Teaching Philosophy

The simple fact is, I love playing the violin. I love sound, I love phrasing a melodic line and I love communicating with an audience. I love even the most mundane aspects of practicing! If you are like me, the rest is teachable…

Technique, or the physical means by which a violinist communicates emotion through his or her instrument is a combination of physics and athletics. Therefore, there is a logic to, as well as a feeling we can associate with how we create and transmit sound. I believe that by simplifying the combination of these two phenomena, by diluting technique to it’s most essential components, a musician can more efficiently and directly connect with his or her audience.

I believe that through EFFICIENT practice, the violin can be mastered and performance can be fun! Hard work (hours) cannot be overrated nor can it be ignored but more important is focused awareness. One can practice many hours and learn nothing but 3-4 hours of conscious work every day WILL lead to amazing improvement.

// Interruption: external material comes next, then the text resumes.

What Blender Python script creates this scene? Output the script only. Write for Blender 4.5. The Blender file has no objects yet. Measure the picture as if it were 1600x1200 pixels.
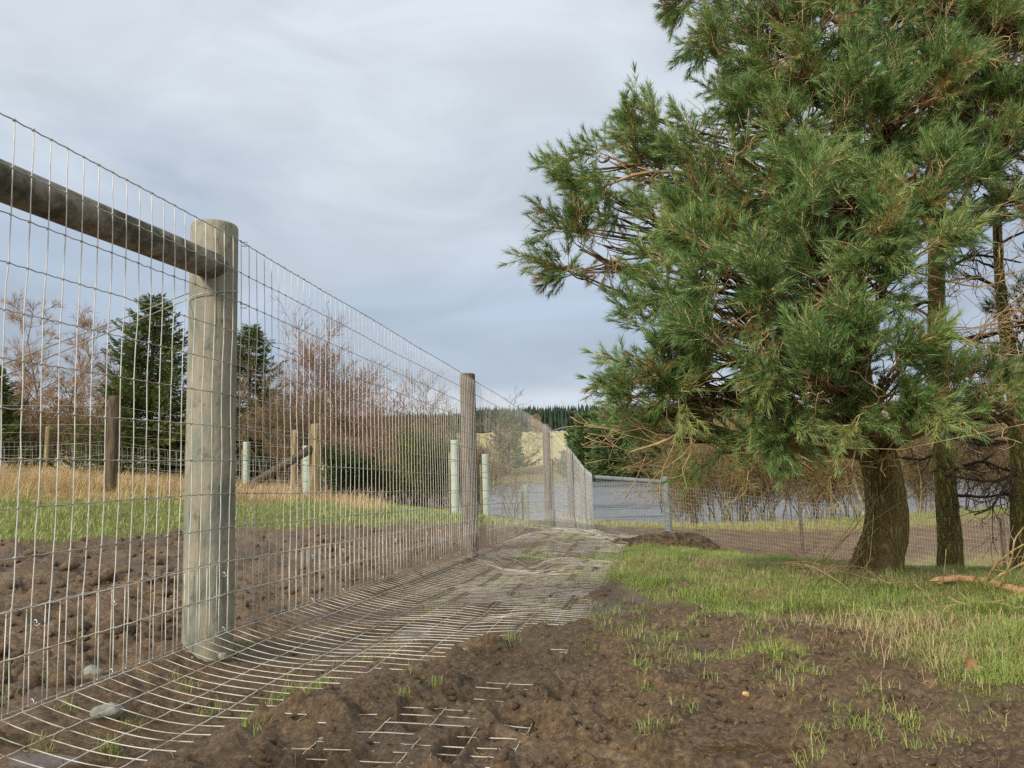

I believe that in this day and age, a musician must master all genres of performance. Solo works must be explored to test a violinist’s technical prowess and musicianship. Chamber music must also be studied to learn communication skills and enrich the soul. However, the importance of learning the standard orchestral repertoire and it’s science of performance must be of equal importance. I believe a teacher must be able to help a student master all three avenues of performance, as well as lay a foundation for how the student might approach teaching future generations. Only through a “flat” (A la Thomas Friedman) educational experience can a musician survive in today’s competitive climate.